## The request
Return only the lines from the top of the data down to the one that holds "s.nt, s.s = nt, sock", both included, without any pictures.

## Given information
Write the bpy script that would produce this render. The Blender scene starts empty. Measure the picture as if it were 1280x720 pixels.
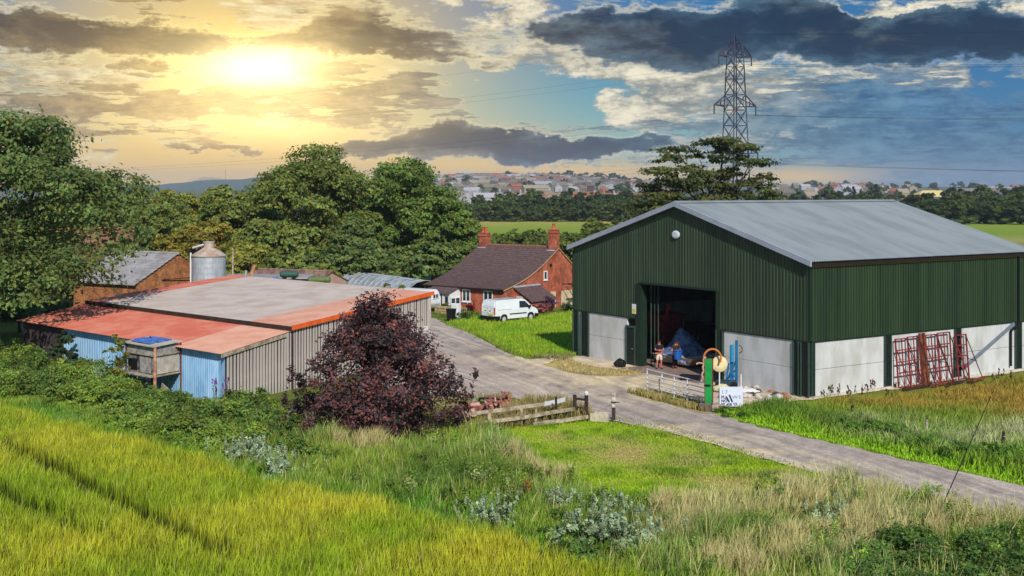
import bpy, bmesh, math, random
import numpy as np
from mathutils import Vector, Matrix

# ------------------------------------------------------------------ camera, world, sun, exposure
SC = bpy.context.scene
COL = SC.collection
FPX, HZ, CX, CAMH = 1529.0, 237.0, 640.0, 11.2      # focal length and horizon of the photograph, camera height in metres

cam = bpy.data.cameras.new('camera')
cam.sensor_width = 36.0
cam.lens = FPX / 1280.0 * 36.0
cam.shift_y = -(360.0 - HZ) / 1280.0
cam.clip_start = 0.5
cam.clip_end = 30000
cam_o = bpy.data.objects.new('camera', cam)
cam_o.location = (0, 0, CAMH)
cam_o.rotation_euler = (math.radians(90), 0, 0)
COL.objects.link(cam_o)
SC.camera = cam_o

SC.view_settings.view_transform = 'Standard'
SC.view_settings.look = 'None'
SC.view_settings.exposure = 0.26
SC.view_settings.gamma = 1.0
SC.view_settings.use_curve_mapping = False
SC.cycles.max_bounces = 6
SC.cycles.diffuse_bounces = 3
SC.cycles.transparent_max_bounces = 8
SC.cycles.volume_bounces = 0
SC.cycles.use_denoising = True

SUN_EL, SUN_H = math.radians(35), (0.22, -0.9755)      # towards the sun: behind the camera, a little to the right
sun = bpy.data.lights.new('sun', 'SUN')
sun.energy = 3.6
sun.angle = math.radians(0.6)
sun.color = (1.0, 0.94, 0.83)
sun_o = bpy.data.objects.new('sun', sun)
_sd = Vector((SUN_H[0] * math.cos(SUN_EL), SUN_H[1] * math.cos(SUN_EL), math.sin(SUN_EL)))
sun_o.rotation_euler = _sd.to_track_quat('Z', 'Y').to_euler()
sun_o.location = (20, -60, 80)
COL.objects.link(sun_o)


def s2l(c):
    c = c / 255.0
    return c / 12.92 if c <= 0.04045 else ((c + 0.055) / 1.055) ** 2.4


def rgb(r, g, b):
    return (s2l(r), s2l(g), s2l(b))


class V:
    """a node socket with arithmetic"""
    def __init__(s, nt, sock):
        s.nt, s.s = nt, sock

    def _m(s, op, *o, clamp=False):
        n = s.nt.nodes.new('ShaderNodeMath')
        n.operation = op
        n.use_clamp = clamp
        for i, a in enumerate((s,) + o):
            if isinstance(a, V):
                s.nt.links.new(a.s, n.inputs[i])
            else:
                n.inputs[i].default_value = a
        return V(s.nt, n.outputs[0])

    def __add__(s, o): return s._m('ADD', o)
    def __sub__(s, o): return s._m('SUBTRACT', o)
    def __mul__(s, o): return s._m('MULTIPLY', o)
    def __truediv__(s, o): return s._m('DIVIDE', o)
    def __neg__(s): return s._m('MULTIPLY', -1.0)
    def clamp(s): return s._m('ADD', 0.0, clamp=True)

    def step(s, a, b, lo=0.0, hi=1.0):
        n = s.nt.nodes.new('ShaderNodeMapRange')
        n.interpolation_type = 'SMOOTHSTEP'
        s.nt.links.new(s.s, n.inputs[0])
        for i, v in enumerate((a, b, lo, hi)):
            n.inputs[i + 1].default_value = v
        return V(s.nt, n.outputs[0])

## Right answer
Write the bpy script that would produce this render. The Blender scene starts empty. Measure the picture as if it were 1280x720 pixels.
import bpy, bmesh, math, random
import numpy as np
from mathutils import Vector, Matrix

# ------------------------------------------------------------------ camera, world, sun, exposure
SC = bpy.context.scene
COL = SC.collection
FPX, HZ, CX, CAMH = 1529.0, 237.0, 640.0, 11.2      # focal length and horizon of the photograph, camera height in metres

cam = bpy.data.cameras.new('camera')
cam.sensor_width = 36.0
cam.lens = FPX / 1280.0 * 36.0
cam.shift_y = -(360.0 - HZ) / 1280.0
cam.clip_start = 0.5
cam.clip_end = 30000
cam_o = bpy.data.objects.new('camera', cam)
cam_o.location = (0, 0, CAMH)
cam_o.rotation_euler = (math.radians(90), 0, 0)
COL.objects.link(cam_o)
SC.camera = cam_o

SC.view_settings.view_transform = 'Standard'
SC.view_settings.look = 'None'
SC.view_settings.exposure = 0.26
SC.view_settings.gamma = 1.0
SC.view_settings.use_curve_mapping = False
SC.cycles.max_bounces = 6
SC.cycles.diffuse_bounces = 3
SC.cycles.transparent_max_bounces = 8
SC.cycles.volume_bounces = 0
SC.cycles.use_denoising = True

SUN_EL, SUN_H = math.radians(35), (0.22, -0.9755)      # towards the sun: behind the camera, a little to the right
sun = bpy.data.lights.new('sun', 'SUN')
sun.energy = 3.6
sun.angle = math.radians(0.6)
sun.color = (1.0, 0.94, 0.83)
sun_o = bpy.data.objects.new('sun', sun)
_sd = Vector((SUN_H[0] * math.cos(SUN_EL), SUN_H[1] * math.cos(SUN_EL), math.sin(SUN_EL)))
sun_o.rotation_euler = _sd.to_track_quat('Z', 'Y').to_euler()
sun_o.location = (20, -60, 80)
COL.objects.link(sun_o)


def s2l(c):
    c = c / 255.0
    return c / 12.92 if c <= 0.04045 else ((c + 0.055) / 1.055) ** 2.4


def rgb(r, g, b):
    return (s2l(r), s2l(g), s2l(b))


class V:
    """a node socket with arithmetic"""
    def __init__(s, nt, sock):
        s.nt, s.s = nt, sock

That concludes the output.